- The Washington Times - Tuesday, February 12, 2002

The desire to beat Duke burns bright for Maryland Terrapins fans. Bright enough, apparently, to warm the hundreds who camped out two nights one outside, the other in a gym in order to get the first tickets that went on sale this morning for Sunday's showdown basketball game.
Terps fans began pitching tents as early as Sunday night, securing a spot in line to get the general admission tickets that went on sale at 8:30 a.m. today for Sunday's game between the No. 3-ranked Terps and No. 1-ranked Blue Devils.
Yesterday afternoon, the ticket line wrapped around Cole Field House and stretched past the tennis courts at the University of Maryland.
Those in line had skipped classes to play cards, toss footballs or chat about coach Gary Williams' early morning appearance. Williams, who has been known to order pizza for die-hard camping fans, shook hands and posed for pictures with the shivering souls Sunday night and yesterday morning.
Kevin Laroom, a 19-year-old pre-med and engineering major, was one several hooded, red-nosed students near the front of the line.
"It's worth it," Mr. Laroom said. "This is a historic year. You've got to be here. This is Cole Field's last year as the basketball stadium and this is a big rivalry. Duke is No. 1, but they won't be for long."
His friends were quick to agree, yelling out predictions and declarations of devotion:
"Duke's going down."
"We're going to crush 'em."
"This year's going to be different."
"People say we're crazy, but they're crazy for not being here in line for this game," said Mr. Laroom's friend, 19-year-old science major James Crawford. Mr. Crawford and his group of seven friends said they tried to study while waiting, but ended up goofing off with fellow campers.
"We were the 21st tent here," Mr. Laroom said.
In the middle of the line, which stretched hundreds of yards beyond the stadium, Marcello Doraclo, a 22-year-old communications major, had been out in the windy weather with his friends since 7:30 a.m. yesterday.

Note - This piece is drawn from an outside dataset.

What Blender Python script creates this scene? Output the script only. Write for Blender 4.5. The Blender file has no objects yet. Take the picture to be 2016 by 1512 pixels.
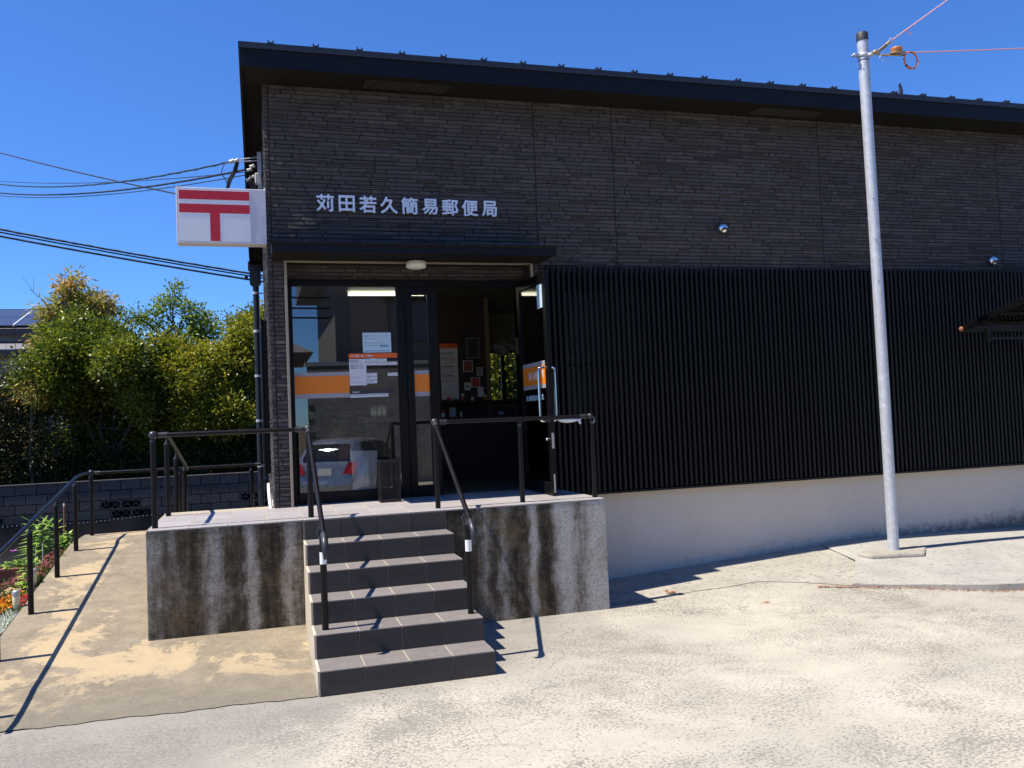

"You can't go to class on these kinds of occasions," Mr. Doraclo said. His non-camping friends had been periodically visiting to deliver food and blankets and to check out the tail-gate atmosphere.
"It's like a friendly community," Mr. Doraclo said. "It's a bunch of students hanging out. You go to a Dave Matthews concert and it's the same thing." Only not as cold.
At the end of the line, two blocks away, three grinning students had just arrived at about 3:15 p.m. yesterday with coolers, blankets and pillows in tow.
"We're ready for the long haul," Jared Putnam, a 20-year-old kinesiology major. The three, who said they couldn't afford to miss their morning classes, would only have to wait a few hours in the chilly wind as officials decided to move the campers inside at 7 p.m.
Police started patrolling the lines at 8 a.m. yesterday. They said there had been no problems with the sleeping-bag-clad students.